Tele1'de yer alan habere göre; TSD Muğla Şubesi Başkanı Elif Şenol, "Tüm dünyaya sözümüzü dinlettik lakin yerel yöneticilerimize derdimizi anlatamadık" diye dert yandı.

Geçtiğimiz günlerde yaptıkları basın açıklaması ile yeni vergi düzenlenmesi ile ilgili görüş bildiren Türkiye Sakatlar Derneği, üyeleri için hayatı kolaylaştırma yolunda çalışmalarına devam ediyor.

Türkiye Sakatlar Derneği Muğla Şubesi Avrupa Birliği Sivil Düşün Programı desteği ile Hollanda’da bulunan engelli destek merkezlerini ziyaret etti.

SORUNUN ACİL ÇÖZÜMÜ BEKLENİYOR

Beş gün boyunca Hollanda’nın iki büyük organizasyonu olan Aveleijn ve JP Van den Bent’e ait dört kurumu ziyaret eden TSD Muğla Şubesi, gündüz bakım merkezleri, evde bakım ve yatılı bakım konusunda Hollanda Modeli’nin nasıl işlediği konusunda bilgiler aldı.

Yapılan çalışmalar hakkında görüşlerini paylaşan TSD Muğla Şubesi Başkanı Elif Şenol "Bu konuda bugüne kadar ne yazık ki ülkemizde iyi bir uygulama ile karşılaşmamız ve bu konuda sorumlu olan yerel yönetimlerin ve bakanlığın sorumluluklarını yerine getirmemesi bu çalışmayı yapmamıza neden oldu.
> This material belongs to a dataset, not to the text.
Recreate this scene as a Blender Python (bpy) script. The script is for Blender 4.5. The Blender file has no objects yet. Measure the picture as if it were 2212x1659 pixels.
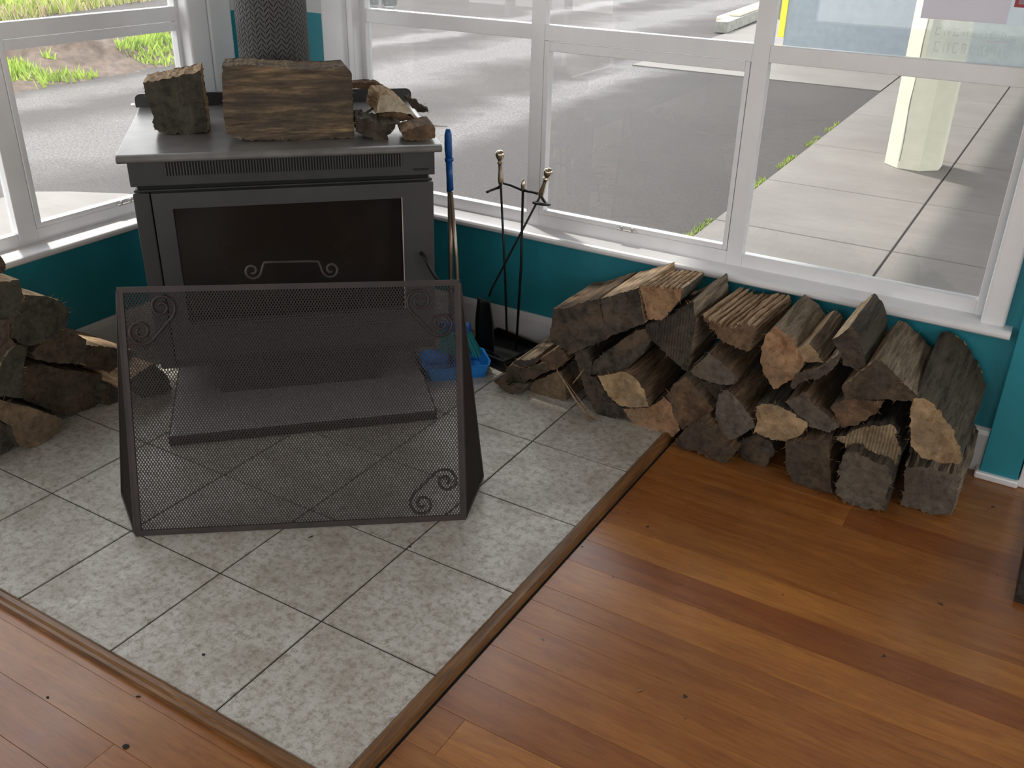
import bpy, bmesh, math, random
from mathutils import Vector, Matrix, noise
R = random.Random(7)
sc = bpy.context.scene
COL = sc.collection
# ------------------------------------------------------------------ camera, world, sun, exposure
cam_d = bpy.data.cameras.new('camera'); cam = bpy.data.objects.new('camera', cam_d); COL.objects.link(cam)
cam.location = (0.92756, -0.94438, 1.53067)
cam.rotation_euler = (1.0985, -0.0209, 0.5428)
cam_d.sensor_width = 36.0; cam_d.lens = 2049.04/2212*36; cam_d.clip_start = 0.02; cam_d.clip_end = 200
sc.camera = cam
w = bpy.data.worlds.new('sky'); sc.world = w; w.use_nodes = True
nt = w.node_tree; nt.nodes.clear()
tc = nt.nodes.new('ShaderNodeTexCoord'); sep = nt.nodes.new('ShaderNodeSeparateXYZ')
rmp = nt.nodes.new('ShaderNodeValToRGB'); bg = nt.nodes.new('ShaderNodeBackground'); wo = nt.nodes.new('ShaderNodeOutputWorld')
rmp.color_ramp.elements[0].position = 0.0; rmp.color_ramp.elements[0].color = (0.99, 0.985, 0.96, 1)
rmp.color_ramp.elements[1].position = 0.8; rmp.color_ramp.elements[1].color = (0.93, 0.95, 1.0, 1)
nt.links.new(tc.outputs['Generated'], sep.inputs[0]); nt.links.new(sep.outputs[2], rmp.inputs[0])
nt.links.new(rmp.outputs[0], bg.inputs[0]); nt.links.new(bg.outputs[0], wo.inputs[0])
bg.inputs[1].default_value = 2.6
sun_d = bpy.data.lights.new('sun', 'SUN'); sun = bpy.data.objects.new('sun', sun_d); COL.objects.link(sun)
sun_d.energy = 4.0; sun_d.angle = math.radians(3.0); sun_d.color = (1.0, 0.95, 0.86)
sun.rotation_euler = Vector((0.42, -0.19, -0.9)).to_track_quat('-Z', 'Y').to_euler()
def portal(name, loc, rot, sx, sy):                 # window portals only guide sampling of the sky, they emit nothing
    d = bpy.data.lights.new(name, 'AREA'); o = bpy.data.objects.new(name, d); COL.objects.link(o)
    d.shape = 'RECTANGLE'; d.size = sx; d.size_y = sy; d.cycles.is_portal = True
    o.location = loc; o.rotation_euler = rot
sc.view_settings.view_transform = 'Standard'; sc.view_settings.look = 'None'
sc.view_settings.exposure = 0.36; sc.view_settings.gamma = 1.0; sc.view_settings.use_curve_mapping = False
cy = sc.cycles
cy.use_denoising = True; cy.max_bounces = 10; cy.diffuse_bounces = 5; cy.glossy_bounces = 4; cy.transmission_bounces = 6
cy.transparent_max_bounces = 24; cy.sample_clamp_indirect = 8.0; cy.caustics_reflective = False; cy.caustics_refractive = False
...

Bu çalışma sonrası hazırlanacak olan rapor, yerel yönetimlere, yasa yapıcılara ve kamu kurumlarına sunularak bu konuda sorunun çözülmesi konusunda lobi faaliyetleri için zemin oluşturacak. Ayrıca kamu STK işbirliği ile bu sorunun acil çözümüne yönelik çalışmaları da tetikleyecektir" dedi.

Şenol, şöyle devam etti:

Hollanda Modelinde bu merkezler sivil toplum kuruluşları tarafından hizmet veriyor. Bu merkezlerin hizmetlerini verebilmeleri için belediyeler, merkezi hükümet kaynak sağlıyor. Hizmet alan kişilerden de küçük bir katkı payı alınıyor. Bakın Hollanda’da bu bilgileri bizimle paylaşan yetkiliye “Peki hiçbir sosyal güvencesi ve geliri olmayan bir birey ne yapıyor?” dediğimde önce şaşkınlıkla “bu nasıl olur?” diye dünya üzerinde hiç mümkün olmayan bir şeyi dile getirdiğimi düşündüler ardından “Hollanda’da öyle bir birey yok” cevabını verdiler. Oysa Türkiye’de maalesef böyle bireylerimiz var.
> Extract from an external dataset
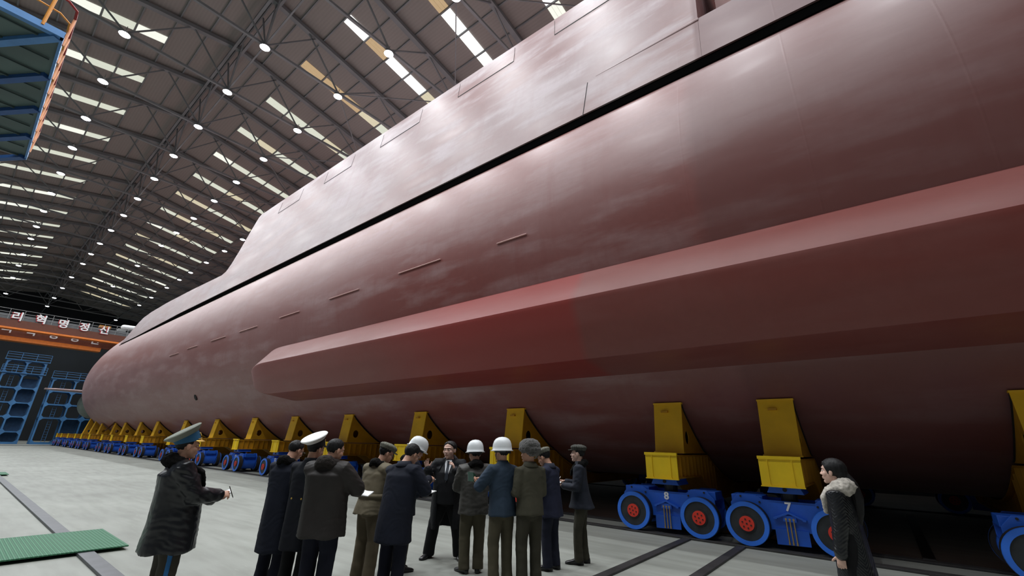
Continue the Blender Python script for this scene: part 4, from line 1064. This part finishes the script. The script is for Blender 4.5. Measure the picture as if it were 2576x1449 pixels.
BLUEG = cloth('slate blue cloth', (0.045, 0.075, 0.120), .8); OLIVE = cloth('olive suit cloth', (0.112, 0.105, 0.072), .85); NAVY3 = cloth('blue navy coat cloth', (0.029, 0.034, 0.072), .8); NAVY4 = cloth('grey navy coat cloth', (.030, .036, .055), .8)
TR_OLIVE = cloth('olive trouser cloth', (0.136, 0.119, 0.076)); TR_TAN = cloth('tan trouser cloth', (0.240, 0.192, 0.125)); TR_NAVY = cloth('navy trouser cloth', (.014, .016, .034)); TR_BLK = cloth('black trouser cloth', (.009, .009, .011)); TR_DK = cloth('dark olive trouser cloth', (0.080, 0.074, 0.051))
CAPG = cloth('olive grey cap cloth', (0.247, 0.247, 0.199), .85); CAPG2 = cloth('dark cap cloth', (0.099, 0.099, 0.086), .85)
# arm presets in body units: w = (sideways, forward, height) of the wrist
def writing(z=1.10, y=.27, x=.06):
    return {'L': dict(w=(x + .02, y, z - .03), pole=(-.9, -.5, -.6), d=(.45, .85, .05), p=(.1, 0, 1), curl=.45, spread=.1),
            'R': dict(w=(x + .03, y + .01, z + .05), pole=(.9, -.5, -.6), d=(-.35, .85, .15), p=(-.5, .1, -.8), curl=[.9, .9, 1.1, 1.2], pinch=True, spread=.05)}
def give(P_, who, z=1.10, y=.27, cover=None, pen_m=None, openv=.12, nd=(0, 1, .25), nn=(0, -.3, 1), do_pen=True, dx=0, w=.10, l=.15):
    root, RMx, tips, cobj, T = P_
    tl, wl, dl = tips['L']; tr2, wr, dr = tips['R']
    c_ = wl + dl*.09 + Vector((.0 + dx, .03, .035))
    notebook(RMx, c_, nd, nn, 'open notebook in the hands of ' + who, cover, w, l, openv)
    if do_pen:
        a = tr2 + Vector((-.01, .035, -.03)); b = tr2 + Vector((.02, -.03, .085)); pen(RMx, a, b, 'pen in the right hand of ' + who, pen_m)
# 1 officer in leather at left
P1 = person('officer in grey-green peaked cap and black leather coat, standing alone at left', (1.76, 5.87), 12, 1.72, 1.18,
    coat=dict(hem=.60, hx=.215, hy=.205, wx=.19, wy=.185, cx=.20, cy=.165, m=LEATH, fold=.012, sleeve=1.25), legs=dict(m=cloth('grey olive uniform trousers', (.085, .078, .060)), stripe=mat('bright blue stripe', (.02, .16, .42), .7), r=1.05),
    head=dict(pitch=2), arms={'L': dict(w=(.10, .33, 1.05), pole=(-.6, -.5, -.7), d=(.2, 1, 0), p=(.2, 0, 1), curl=.5), 'R': dict(w=(.13, .33, 1.10), pole=(.5, -.6, -.7), d=(-.1, 1, .1), p=(-.7, .1, -.6), curl=[.8, .9, 1.1, 1.2], pinch=True)},
    lean=-.15, collar=('furbig', FURB), hat='peaked_grey', hair='short', seed=1)
give(P1, 'the officer in the leather coat at left', openv=.05, nd=(.2, 1, .5), nn=(.1, -.5, 1), w=.07, l=.13)
# 2 navy overcoat, glasses
P2 = person('bareheaded man with glasses in long navy overcoat, just left of the white-capped officer', (3.01, 6.24), 48, 1.69, 1.12,
    coat=dict(hem=.36, hx=.185, hy=.155, m=NAVY, fold=.008), legs=dict(m=TR_NAVY), head=dict(pitch=24, yaw=12), arms=writing(), lean=.0, collar=('fur', FURB), glasses=True, seed=2)
give(P2, 'the man in glasses behind the white-capped officer')
# 3 white capped officer
P3 = person('naval officer in white-topped peaked cap and long black greatcoat with gold buttons', (3.05, 5.73), 52, 1.70, 1.06,
    coat=dict(hem=.46, hx=.19, hy=.155, m=NAVY2, fold=.007), legs=dict(m=TR_BLK), head=dict(pitch=10, yaw=12), arms=writing(), lean=.0, collar=('stand', NAVY2), hat='peaked_white', seed=3)
for q in (-1, 1): MB().ell((q*.07, -.152, 1.01), (.011, .006, .011), None, 10, 6).build('button', GOLD, P3[0])
give(P3, 'the naval officer in the white cap')
# 4 brown padded coat
P4 = person('stout bareheaded man seen from behind in a dark brown padded coat with fur collar', (3.06, 5.25), 62, 1.71, 1.2,
    coat=dict(hem=.65, hx=.225, hy=.17, wx=.215, wy=.16, cx=.215, cy=.15, m=BROWN, fold=.008, sleeve=1.3), legs=dict(m=TR_NAVY, r=1.1), head=dict(pitch=14, yaw=32), lean=-.12,
    arms={'L': dict(w=(-.10, .38, 1.11), abs=True, pole=(-.9, -.4, -.6), d=(.6, .8, 0), p=(0, 0, 1), curl=.4), 'R': dict(w=(.24, .33, 1.12), pole=(.9, -.3, -.7), d=(-.2, .9, .2), p=(-.6, 0, -.7), curl=[.8, .9, 1.1, 1.2], pinch=True)}, collar=('furbig', mat('dark brown fur', (.022, .015, .012), .9, bump=1, bscale=120)), seed=4)
notebook(P4[1], (.27, .44, 1.06), (.1, 1, .3), (.1, -.35, 1), 'open white notebook held out by the man in the brown padded coat', None, .09, .14, .1)
pen(P4[1], P4[2]['R'][0] + Vector((0, .03, -.02)), P4[2]['R'][0] + Vector((0, -.02, .08)), 'dark pen in the hand of the man in the brown padded coat')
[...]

HOLLANDA'DA RAPOR ÇİLESİ YOK

Sistem orada şöyle işliyor: Bakanlık tarafından engelli tanısını aldığınız andan itibaren size bir belge veriliyor. Daha sonra ihtiyaçlarınızın belirlenmesi için komisyonlara başvuruyorsunuz. O komisyon sizin ihtiyaçlarınızı belirliyor ve siz o belge ile size yönelik her türlü hizmetten yararlanıyorsunuz. Yani bizim ülkemizdeki gibi her ihtiyacınız için rapor çilesi çekmiyorsunuz. Ayrıca siz tanıyı aldığınız anda bir devlet fonuna giriyorsunuz. Bu fon sizin ömür boyu güvenceniz oluyor. Yani kısacası Hollanda’da engelli bireyler devlet güvencesinde.

Biz bu çalışmada sosyal devletin ve sosyal belediyeciliğin gerçek anlamda nasıl hizmet etmesi gerektiğini deneyimledik.

BİZİMKİLERE DERDİMİZİ ANLATAMADIK

Tabii biz, zihinsel engelliler ve özellikle otizm konusunda çalışmalarımızı yerelden, ulusala ve uluslararası alana taşırken , bu faaliyetler üzerinde çalışmalar yürütürken, iki defa Türkiye’yi Fransa Nice’de ve Polonya Krakow’da Dünya Otizm Kongresine katılarak ülkemizi temsil etmişken, Türkiye’nin ilk ve tek Otizmli Yetişkin Bireylerin Rehabilitasyon Hakları raporunu hazırlayarak BM Engelli Hakları ve Sağlık Hakları Komisyonları ile ve birçok uluslararası örgüt ile paylaşmamıza rağmen ne yazık ki hala Muğla Merkez’de bir çalışma ofisimiz yok. Yerel yönetime konu defalarca iletildi. Ancak yakın zamanda yardımcı olamayacaklarını ve beklememiz gerektiğini salık verdiler.

Üyelerimizi ağırlayabileceğimiz onlarla birlikte sosyalleşebileceğimiz onların dertlerini dinleyeceğimiz, çözüm için çalışacağımız bir yerimizin olmaması üzücü. Tüm dünyaya sözümüzü dinlettik lakin yerel yöneticilerimize derdimizi anlatamadık.”